INSTRUCTION: Count how many lines hold the string "part", and give only that number.

──────────────────────────────

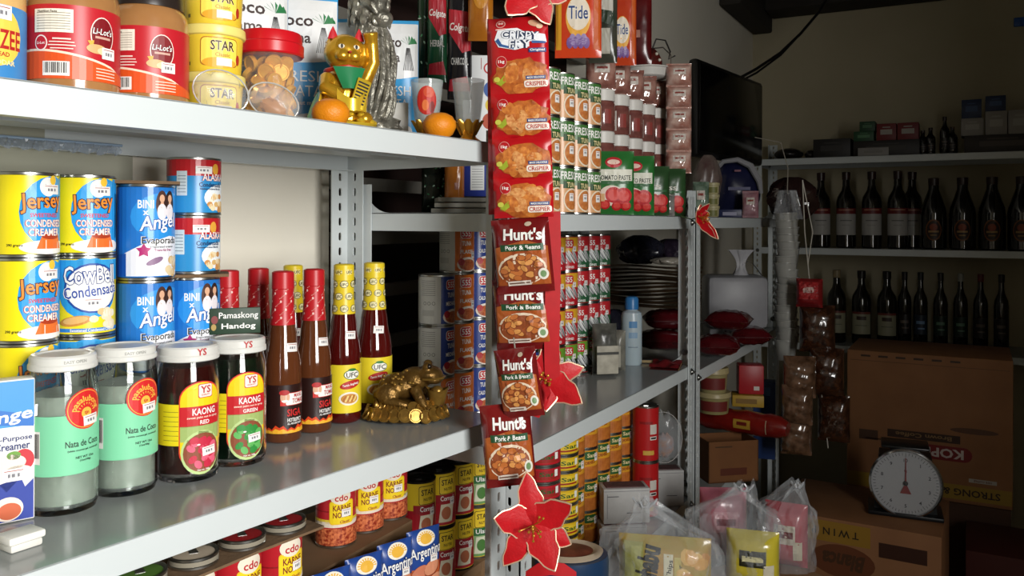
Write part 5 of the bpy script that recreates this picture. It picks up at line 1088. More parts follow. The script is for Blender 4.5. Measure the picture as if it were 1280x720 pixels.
flower('red poinsettia above the seasoning strip, cut by the top edge', (1.0114, 0.5266, 1.7682), ((-62, 1.1), (-125, 1.0), (-20, 1.), (60, 1.), (120, 1.), (180, 1.)), .052, .020, 0)
flower('dim red poinsettia seen edge-on at the corner post', (1.8878, 0.5501, 1.4604), ((-50, 1.2), (80, .6), (110, .6), (-75, .9), (150, .5), (30, .4)), .054, .015, 55, .7)
# ---- bag of corn chips and other snacks in clear plastic at the front
t = thing('cardboard_box', 'cardboard carton in the aisle carrying the bagged snacks', 'box', (1.66, .415, 0), -.63); MB().rbox(-.20, .20, -.085, .085, 0, .735, .003).build('carton_body', carton_m, t); MB().box(-.03, .03, -.0855, -.0851, .1, .735).build('tape_strip', M('a88a5a', .4), t)
ZS = .737
def chips(label, x, y, w, h, turn, seed, col, design, lean=0, col2=None):
    t = thing('snack_bag', label, 'snack bag', (x, y, ZS), to_eye(x, y, turn), 'bagged snacks at the front'); t.rotation_euler.x = lean
    o, fm = pouch(t, 'bag_film', w, h, .055, M(col, .22, noise=(col2, 14, .25) if col2 else None, coat=.4), seed, .0014, .05); P = Print(); design(P, w, h); pprint(P, fm, o, w, h); return t
def d_chips(P, w, h):
    P.rect(-w * .34, h * .5, w * .22, h * .85, M('a8a850'), 0); P.text('Chichabu', -w * .20, h * .56, .040, M('15140f'), 3, w=h * .70, rot=PI / 2 - .15, bold=.05); P.rect(w * .04, h * .50, w * .10, h * .66, M('d8d4b8'), 1); P.text('Corn Chips', w * .04, h * .52, .011, M('1f1c14'), 2, w=h * .5, rot=PI / 2 - .15); P.rect(w * .14, h * .5, w * .075, h * .6, M('c8b860'), 1); P.text('Corn Flavor', w * .14, h * .5, .007, M('2a2418'), 2, w=h * .44, rot=PI / 2 - .15)
    random.seed(4)
    for k in range(14): P.ell(w * (.30 + random.uniform(-.12, .14)), h * random.uniform(.2, .85), .014, .011, M(random.choice(('d8a040', 'c88a30', 'e0b458'))), 1 + k % 4, n=8, rot=k)
chips('green and yellow corn chips bag inside clear plastic', 1.4763, 0.4895, .165, .142, 0, 1, 'a2a446', d_chips, 0, 'c08a34')
def d_gen(a, b):
    def g(P, w, h): P.rect(0, h * .55, w * .5, h * .3, M(a), 1); P.rect(0, h * .55, w * .4, h * .1, M(b), 2); P.rect(w * .3, h * .3, w * .2, h * .3, M('cfc8b0'), 1)
    return g
chips('pink snack bag right of the corn chips', 1.7970, 0.4661, .10, .145, 12, 2, 'a04a5c', d_gen('c88a94', '7a2438'), 0, 'c07a88'); chips('yellow snack bag low between the pink ones', 1.6853, 0.3786, .10, .105, 0, 3, 'c8b838', d_gen('2a2a1a', 'e0d8a0')); chips('red snack bag at the right end of the bagged snacks', 1.8103, 0.3377, .085, .130, -8, 4, 'a02834', d_gen('d0c8b8', '6a1a20'), 0, 'b85a64')
def cling(label, x, y, z, w, d, h, seed, turn=0, px=0):
    t = thing('clear_plastic_bag', label, 'plastic bag', (x, y, z), to_eye(x, y, turn), 'clear plastic bags over the snacks'); random.seed(seed); ph = [random.uniform(0, 6) for _ in range(9)]
    def q(u, v):
        a = 2 * PI * u; top = max(0, (v - .72) / .28); k = 1 - .86 * top ** .8
        c = 1 + (.10 * math.sin(4 * a + ph[0] + 4 * v) + .07 * math.sin(7 * a + ph[1] - 9 * v) + .05 * math.sin(15 * a + 11 * v + ph[2]) + .03 * math.sin(31 * a - 17 * v + ph[4])) * (.45 + .9 * v)
        f = .012 * math.sin(3 * a + ph[3] + 6 * v) * v
        return (w / 2 * k * c * math.cos(a) + px * top ** 1.3 + f, d / 2 * k * c * math.sin(a) + f, h * v * (1 + .10 * math.sin(2 * a + ph[5]) * (v > .5) * (v - .5) + .05 * math.sin(9 * a + ph[6]) * top))
    MB().surf(q, 64, 30, wrap=True).build('film', film_m, t, ang=22)
    fr_ = [(w * .08 * math.cos(a) * (1 + .5 * math.sin(3 * a)) + px, d * .1 * math.sin(a), h * (1.0 + .03 * math.sin(5 * a))) for a in [2 * PI * k / 18 for k in range(19)]]
    MB().tube(fr_, .0022, 5).build('torn_edge', M('c8ccd0', .15, alpha=.6), t); return t
film_m = M('c9ced2', .13, alpha=.20, coat=.8, bump=.8, bscale=70)
cling('crumpled clear plastic bag rising over the corn chips', 1.4735, 0.4946, ZS, .200, .130, .200, 2, 0, -.03)
cling('crumpled clear plastic bag over the pink and yellow snacks', 1.7073, 0.4218, ZS, .175, .13, .178, 5, 0, .02)
cling('crumpled clear plastic bag over the red snack at the right', 1.8111, 0.3362, ZS, .11, .10, .168, 9, 0, .02)

# ================================================================ THIRD RACK (DIM)
def lump(label, name, cat, x, y, z, w, d, h, mat, seed, turn=0, group=None, amp=.08, part='bag_film', extra=None):
    t = thing(name, label, cat, (x, y, z), to_eye(x, y, turn), group); random.seed(seed); ph = [random.uniform(0, 6) for _ in range(6)]
    def q(u, v):
        a = 2 * PI * u; pr = (math.sin(PI * min(.999, max(.001, .06 + .92 * v))) ** .42); c = 1 + amp * (math.sin(5 * a + ph[0] + 4 * v) + .6 * math.sin(9 * a + ph[1] - 7 * v) + .5 * math.sin(17 * a + 13 * v + ph[2]))
        return (w / 2 * pr * c * math.cos(a), d / 2 * pr * c * math.sin(a), h * v)
    MB().surf(q, 40, 16, wrap=True).build(part, mat, t, ang=50)
    if extra: extra(t)
    return t
Z3 = 1.4642
# upper deck
def ex_handle(t):
    pts = [(-.075, -.03, .10), (-.068, -.05, .15), (-.035, -.058, .185), (.01, -.06, .19), (.05, -.058, .17), (.078, -.05, .12), (.084, -.045, .08)]
    MB().tube(pts, [.006, .008, .008, .009, .011, .010, .006], 8).build('white_edge', M('8a8a8e', .4), t); MB().box(-.02, .05, -.079, -.076, .09, .10).build('printed_line', M('5a5a78', .5), t); MB().box(.0, .02, -.079, -.076, .15, .156).build('printed_mark', M('7a4a5a', .5), t)
lump('dark blue wrapped bundle with a white rolled edge on the third rack', 'blue_bundle', 'bundle', 2.8119, 0.6947, Z3, .165, .14, .19, M('1c2046', .3, noise=('12142c', 12, .3)), 3, 0, None, .03, 'bundle_wrap', ex_handle)
lump('pale crumpled pack left of the dark blue bundle', 'pale_pack', 'pack', 2.5904, 0.7244, Z3 + .03, .085, .07, .165, M('7a7068', .3, noise=('4a2a2a', 20, .2)), 5, 0, None, .06)
cr = M('a8a078', .45)
for k in range(3):
    x, y = 2.3993, 0.6570
    t = thing('small_tub', 'small cream tub, %s of the pile at the rack corner' % ('bottom', 'middle', 'top')[k], 'tub', (x, y, Z3 + k * .0332), to_eye(x, y), 'small cream tubs'); MB().lathe([(0, 0), (.017, 0), (.019, .004), (.020, .024), (.0215, .025), (.0215, .032), (.020, .033), (0, .033)], 20).build('tub_body', cr, t); MB().lathe([(.0205, .004), (.0205, .020)], 16, a0=-.8, a1=.8).build('paper_label', M('6a6a34', .5), t)
spack('small pink glossy pack near the far end of the upper deck', 2.6957, 0.6155, Z3, .050, .085, '8a5058', 'b09098', 0, 41, None, 'pink_pack')
spack('green striped sachet behind the corner post', 2.3444, 0.6740, Z3, .045, .10, '2a4a34', '8a9a8a', 0, 42, None, 'green_sachet')
t = thing('dark_carton', 'low dark blue carton at the front of the upper deck', 'box', (2.5238, 0.6378, Z3), to_eye(2.4, .62)); MB().rbox(-.035, .035, -.015, .02, 0, .024, .001).build('carton_body', M('1c2448', .4), t); MB().box(-.02, .02, -.0156, -.0151, .006, .016).build('carton_label', M('8a8aa0', .5), t)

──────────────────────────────

EXERCISE RESULT: 3